Review of Inferno

Inferno (1953)
A Survival Pressure-Cooker
4 October 2014
Pass me a canteen, quick. I'm all dried out after watching this desert pressure cooker. Seems Carson's wife and her lover have left spoiled millionaire Carson alone in the vast desert to die, and with a broken leg, no less. Plus, that Mojave Desert is some kind of long, empty oven. So now the poor guy has to figure out how to survive under next to impossible conditions. Worse, the god-forsaken landscape stretches out to what looks like infinity. I sure hope actor Ryan was well paid because he literally drags his butt across half the rocky landscape. But Carson's one determined guy, and by golly he's going to get even with those two traitors even if it kills him.

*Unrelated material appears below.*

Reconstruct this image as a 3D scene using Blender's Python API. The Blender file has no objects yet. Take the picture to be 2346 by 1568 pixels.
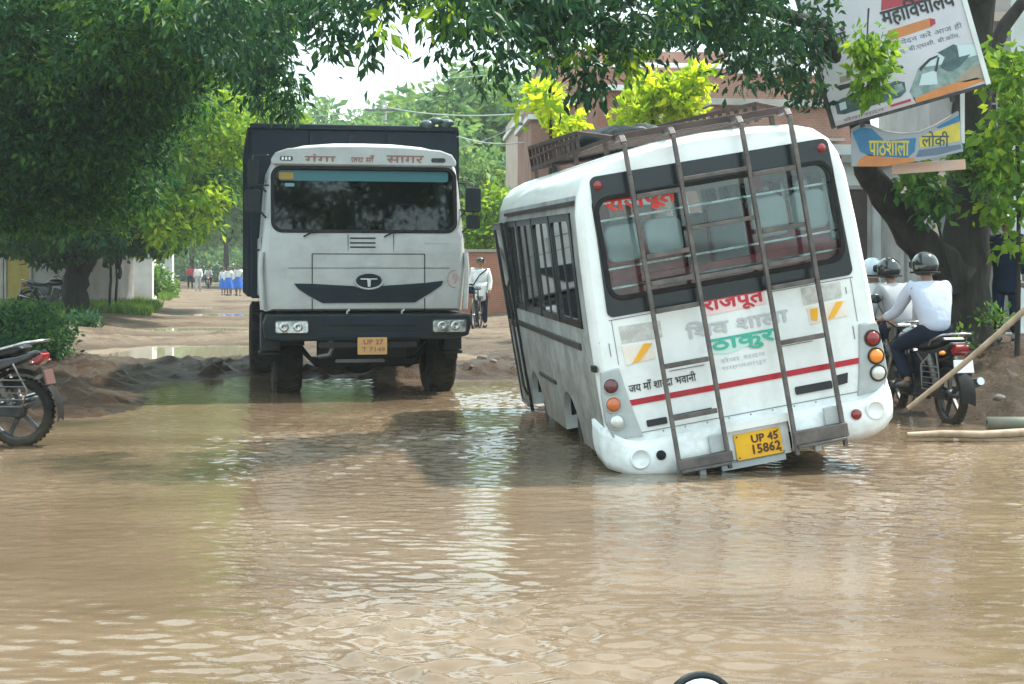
import bpy, bmesh, math, random
import numpy as np
from mathutils import Vector, Matrix, Euler

# ------------------------------------------------------------------ camera, sky, sun, exposure
SC = bpy.context.scene
COL = SC.collection
FPX, HOR, CAMH = 1500.0, 271.0, 1.5
R = math.radians
cam = bpy.data.cameras.new("camera"); cam_o = bpy.data.objects.new("camera", cam); COL.objects.link(cam_o)
cam.sensor_width = 36; cam.lens = FPX/1024*36; cam.shift_y = -(342-HOR)/1024
cam.clip_end = 3000; cam.clip_start = .05
cam_o.location = (0, 0, CAMH); cam_o.rotation_euler = (R(90), 0, 0)
SC.camera = cam_o
SUN_EL, SUN_AZ = 60, 62             # azimuth from +Y towards +X: high on the right, ahead of the camera
W = bpy.data.worlds.new("World"); SC.world = W; W.use_nodes = True
wt = W.node_tree; wn, wl = wt.nodes, wt.links
bg = wn["Background"]; bg.inputs[1].default_value = 0.13
sky = wn.new("ShaderNodeTexSky"); sky.sky_type = 'NISHITA'; sky.sun_disc = False
sky.sun_elevation = R(SUN_EL); sky.sun_rotation = R(SUN_AZ); sky.dust_density = 4; sky.air_density = 1.2
tc = wn.new("ShaderNodeTexCoord"); nz = wn.new("ShaderNodeTexNoise"); nz.inputs["Scale"].default_value = 2.2; nz.inputs["Detail"].default_value = 5
mr = wn.new("ShaderNodeMapRange"); mr.inputs[1].default_value = .3; mr.inputs[2].default_value = .65; mr.inputs[3].default_value = .62; mr.inputs[4].default_value = .92
mx = wn.new("ShaderNodeMixRGB"); mx.inputs[2].default_value = (6.7, 8.4, 8.7, 1)     # bright thin overcast
wl.new(tc.outputs["Generated"], nz.inputs["Vector"]); wl.new(nz.outputs["Fac"], mr.inputs[0]); wl.new(mr.outputs[0], mx.inputs[0])
wl.new(sky.outputs[0], mx.inputs[1]); wl.new(mx.outputs[0], bg.inputs[0])
sl = bpy.data.lights.new("sun", 'SUN'); sl.energy = 4.4; sl.angle = R(2); sl.color = (1, .95, .86)
so = bpy.data.objects.new("sun", sl); COL.objects.link(so)
sd = Vector((math.sin(R(SUN_AZ))*math.cos(R(SUN_EL)), math.cos(R(SUN_AZ))*math.cos(R(SUN_EL)), math.sin(R(SUN_EL))))
so.rotation_euler = sd.to_track_quat('Z', 'Y').to_euler()
SC.view_settings.view_transform = 'Standard'; SC.view_settings.look = 'None'
SC.view_settings.exposure = 1.1; SC.view_settings.gamma = 1
SC.cycles.max_bounces = 8; SC.cycles.transparent_max_bounces = 12; SC.cycles.diffuse_bounces = 3
rnd = random.Random(7)

# ------------------------------------------------------------------ helpers
def at(xd, yd, Y):
    "a point of the place seen at (xd, yd) of the 2346 px wide view, Y metres ahead"
    k = .43649
    return Vector(((xd*k-512)*Y/FPX, Y, CAMH-(yd*k-HOR)*Y/FPX))

def tag(o, label=None, cat=None, group=None, kind=None):
    if label: o["label"] = label
    if cat: o["category"] = cat
    if group: o["group"] = group
    if kind: o["kind"] = kind
    return o

def thing(name, label, cat, loc=(0, 0, 0), rz=0, group=None):
    o = bpy.data.objects.new(name, None); COL.objects.link(o); o.location = loc; o.rotation_euler = (0, 0, rz)
    o.empty_display_size = .2
    return tag(o, label, cat, group)

def copy_tree(o, parent=None):
    c = o.copy(); COL.objects.link(c)
    if parent: c.parent = parent
    for ch in list(o.children): copy_tree(ch, c)
    return c

def frame_of(d):
    d = d.normalized(); a = Vector((0, 0, 1)) if abs(d.z) < .9 else Vector((1, 0, 0))
    u = d.cross(a).normalized(); return u, d.cross(u).normalized()

class MB:
    def __init__(s): s.v = []; s.f = []; s.s = []; s.m = []; s.X = None; s.mi = 0
    def add(s, vs, fs, smooth=False):
        b = len(s.v)
        for p in vs:
            p = Vector(p)
            s.v.append(s.X @ p if s.X else p)
        for f in fs: s.f.append([i+b for i in f]); s.s.append(smooth); s.m.append(s.mi)
        return s
    def box(s, c, d, rot=None):
        c = Vector(c); h = [x/2 for x in d]; vs = []
        for x in (-1, 1):
            for y in (-1, 1):
                for z in (-1, 1):
                    p = Vector((x*h[0], y*h[1], z*h[2]))
                    if rot: p = rot @ p
                    vs.append(c+p)
        return s.add(vs, [(0, 1, 3, 2), (4, 6, 7, 5), (0, 4, 5, 1), (2, 3, 7, 6), (0, 2, 6, 4), (1, 5, 7, 3)])
    def bb(s, x0, x1, y0, y1, z0, z1): return s.box(((x0+x1)/2, (y0+y1)/2, (z0+z1)/2), (abs(x1-x0), abs(y1-y0), abs(z1-z0)))
    def beam(s, a, b, w, h=None):
        a, b = Vector(a), Vector(b); h = h or w; u, v = frame_of(b-a)
        vs = []
        for p in (a, b):
            for i, j in ((-1, -1), (1, -1), (1, 1), (-1, 1)): vs.append(p+u*i*w/2+v*j*h/2)
        return s.add(vs, [(0, 1, 2, 3), (7, 6, 5, 4), (0, 4, 5, 1), (1, 5, 6, 2), (2, 6, 7, 3), (3, 7, 4, 0)])
    def tube(s, pts, r, n=8, closed=False):
        pts = [Vector(p) for p in pts]; N = len(pts); vs = []; fs = []
        rr = r if isinstance(r, (list, tuple)) else [r]*N
        u0 = None
        for i, p in enumerate(pts):
            d = (pts[(i+1) % N]-pts[i-1]) if closed else (pts[min(i+1, N-1)]-pts[max(i-1, 0)])
            d.normalize()
            if u0 is None: u, v = frame_of(d)
            else:
                u = (u0-d*u0.dot(d)).normalized(); v = d.cross(u)
            u0 = u
            for k in range(n):
                a = 2*math.pi*k/n; vs.append(p+(u*math.cos(a)+v*math.sin(a))*rr[i])
        for i in range(N if closed else N-1):
            for k in range(n):
                a, b = i*n+k, i*n+(k+1) % n; j = ((i+1) % N)*n
                fs.append((a, b, j+(k+1) % n, j+k))
        s.add(vs, fs, True)
        if not closed: s.add(vs[:n], [tuple(range(n))[::-1]]); s.add(vs[-n:], [tuple(range(n))])
        return s
    def lathe(s, prof, c=(0, 0, 0), axis='z', n=20):
        c = Vector(c); vs = []; fs = []
        for r, h in prof:
            for k in range(n):
                a = 2*math.pi*k/n; x, y = r*math.cos(a), r*math.sin(a)
                vs.append(c+Vector({'z': (x, y, h), 'y': (x, h, y), 'x': (h, x, y)}[axis]))
        for i in range(len(prof)-1):
            for k in range(n): fs.append((i*n+k, i*n+(k+1) % n, (i+1)*n+(k+1) % n, (i+1)*n+k))
        return s.add(vs, fs, True)
    def prism(s, poly, d0, d1, plane='xz'):
        n = len(poly); vs = []
        for d in (d0, d1):
            for a, b in poly: vs.append({'xz': (a, d, b), 'xy': (a, b, d), 'yz': (d, a, b)}[plane])
        fs = [tuple(range(n))[::-1], tuple(range(n, 2*n))]+[(i, (i+1) % n, n+(i+1) % n, n+i) for i in range(n)]
        return s.add(vs, fs)
    def ball(s, c, r, nu=14, nv=9, rot=None):
        c = Vector(c); r = (r, r, r) if not isinstance(r, (list, tuple)) else r; vs = []; fs = []
        for j in range(nv+1):
            t = math.pi*j/nv
            for k in range(nu):
                a = 2*math.pi*k/nu; p = Vector((r[0]*math.sin(t)*math.cos(a), r[1]*math.sin(t)*math.sin(a), r[2]*math.cos(t)))
                vs.append(c+(rot @ p if rot else p))
        for j in range(nv):
            for k in range(nu): fs.append((j*nu+k, j*nu+(k+1) % nu, (j+1)*nu+(k+1) % nu, (j+1)*nu+k))
        return s.add(vs, fs, True)
    def mesh(s, me):
        return s.add([v.co for v in me.vertices], [tuple(p.vertices) for p in me.polygons], True)
    def build(s, name, mat, parent=None, bevel=0, seg=2):
        me = bpy.data.meshes.new(name)
        me.from_pydata([tuple(v) for v in s.v], [], s.f)
        mats = mat if isinstance(mat, (list, tuple)) else [mat]
        for m in mats: me.materials.append(m)
        me.polygons.foreach_set("use_smooth", s.s); me.polygons.foreach_set("material_index", s.m)
        bm = bmesh.new(); bm.from_mesh(me); bmesh.ops.recalc_face_normals(bm, faces=bm.faces); bm.to_mesh(me); bm.free()
        me.update()
        o = bpy.data.objects.new(name, me); COL.objects.link(o)
        if parent: o.parent = parent
        if bevel:
            b = o.modifiers.new("bevel", 'BEVEL'); b.width = bevel; b.segments = seg; b.limit_method = 'ANGLE'; b.angle_limit = R(40)
        return o

def evaluated(o):
    dg = bpy.context.evaluated_depsgraph_get()
    return bpy.data.meshes.new_from_object(o.evaluated_get(dg))

# ------------------------------------------------------------------ materials
def M(name, col, rough=.5, metal=0., col2=None, scale=6., lo=.4, hi=.62, bump=0., bscale=None, dirt=None, spec=.5, detail=6., coat=0., stretch=None, coord="Object"):
    m = bpy.data.materials.new(name); m.use_nodes = True
    nt = m.node_tree; n, l = nt.nodes, nt.links; b = n["Principled BSDF"]
    b.inputs["Base Color"].default_value = (*col, 1); b.inputs["Roughness"].default_value = rough; b.inputs["Metallic"].default_value = metal
    b.inputs["Specular IOR Level"].default_value = spec
    if coat: b.inputs["Coat Weight"].default_value = coat; b.inputs["Coat Roughness"].default_value = .08
    t = n.new("ShaderNodeTexCoord"); vec = t.outputs[coord]
    if stretch:
        mp = n.new("ShaderNodeMapping"); mp.inputs["Scale"].default_value = stretch; l.new(vec, mp.inputs[0]); vec = mp.outputs[0]
    src = None
    if col2:
        nz = n.new("ShaderNodeTexNoise"); nz.inputs["Scale"].default_value = scale; nz.inputs["Detail"].default_value = detail; nz.inputs["Roughness"].default_value = .62
        l.new(vec, nz.inputs["Vector"])
        r = n.new("ShaderNodeMapRange"); r.inputs[1].default_value = lo; r.inputs[2].default_value = hi; l.new(nz.outputs["Fac"], r.inputs[0])
        x = n.new("ShaderNodeMixRGB"); x.inputs[1].default_value = (*col, 1); x.inputs[2].default_value = (*col2, 1); l.new(r.outputs[0], x.inputs[0])
        src = x.outputs[0]
    if dirt:   # splashed mud: (colour, z where it is full, z where it ends, strength)
        dc, z0, z1, amt = dirt
        sx = n.new("ShaderNodeSeparateXYZ"); l.new(t.outputs["Object"], sx.inputs[0])
        nz2 = n.new("ShaderNodeTexNoise"); nz2.inputs["Scale"].default_value = 5; nz2.inputs["Detail"].default_value = 8; nz2.inputs["Roughness"].default_value = .7; l.new(t.outputs["Object"], nz2.inputs["Vector"])
        mp2 = n.new("ShaderNodeMapRange"); mp2.inputs[1].default_value = z1; mp2.inputs[2].default_value = z0; l.new(sx.outputs[2], mp2.inputs[0])
        ma = n.new("ShaderNodeMath"); ma.operation = 'MULTIPLY_ADD'; l.new(nz2.outputs["Fac"], ma.inputs[0]); ma.inputs[1].default_value = 1.6; ma.inputs[2].default_value = -.8
        ad = n.new("ShaderNodeMath"); ad.operation = 'ADD'; l.new(ma.outputs[0], ad.inputs[0]); l.new(mp2.outputs[0], ad.inputs[1])
        mu = n.new("ShaderNodeMath"); mu.operation = 'MULTIPLY'; mu.use_clamp = True; l.new(ad.outputs[0], mu.inputs[0]); mu.inputs[1].default_value = amt
        x2 = n.new("ShaderNodeMixRGB"); l.new(mu.outputs[0], x2.inputs[0]); x2.inputs[2].default_value = (*dc, 1)
        if src: l.new(src, x2.inputs[1])
        else: x2.inputs[1].default_value = (*col, 1)
        src = x2.outputs[0]
        rr = n.new("ShaderNodeMapRange"); rr.inputs[3].default_value = rough; rr.inputs[4].default_value = max(rough, .75); l.new(mu.outputs[0], rr.inputs[0]); l.new(rr.outputs[0], b.inputs["Roughness"])
    if src: l.new(src, b.inputs["Base Color"])
    if bump:
        nb = n.new("ShaderNodeTexNoise"); nb.inputs["Scale"].default_value = bscale or scale*3; nb.inputs["Detail"].default_value = 8; l.new(vec, nb.inputs["Vector"])
        bp = n.new("ShaderNodeBump"); bp.inputs["Strength"].default_value = bump; bp.inputs["Distance"].default_value = .03; l.new(nb.outputs["Fac"], bp.inputs["Height"]); l.new(bp.outputs[0], b.inputs["Normal"])
    return m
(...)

Only a powerhouse actor like Ryan could make Carson's grit, in the face of impossible odds, at all plausible. The screenplay does a pretty good job of showing how he improvises, still the ordeal itself remains something of a stretch. On the other hand, Lundigan makes a rather colorless "other man", while Fleming as the faithless wife looks unusually glum. I gather from IMDb that she caught a case of pneumonia on arrival at what was then a snowy Mojave location. Apparently, it carried over to her performance, which is without her usual sheen. Nonetheless, the flaming hair really looks good in Technicolor.

The movie's a grabber right up to the climax, where the fist-fight is unfortunately overdone, apparently to accommodate the 3-d technology. All in all, the survival plot may have been done a number of times, but none better than here, thanks mainly to that great gritty actor, Robert Ryan.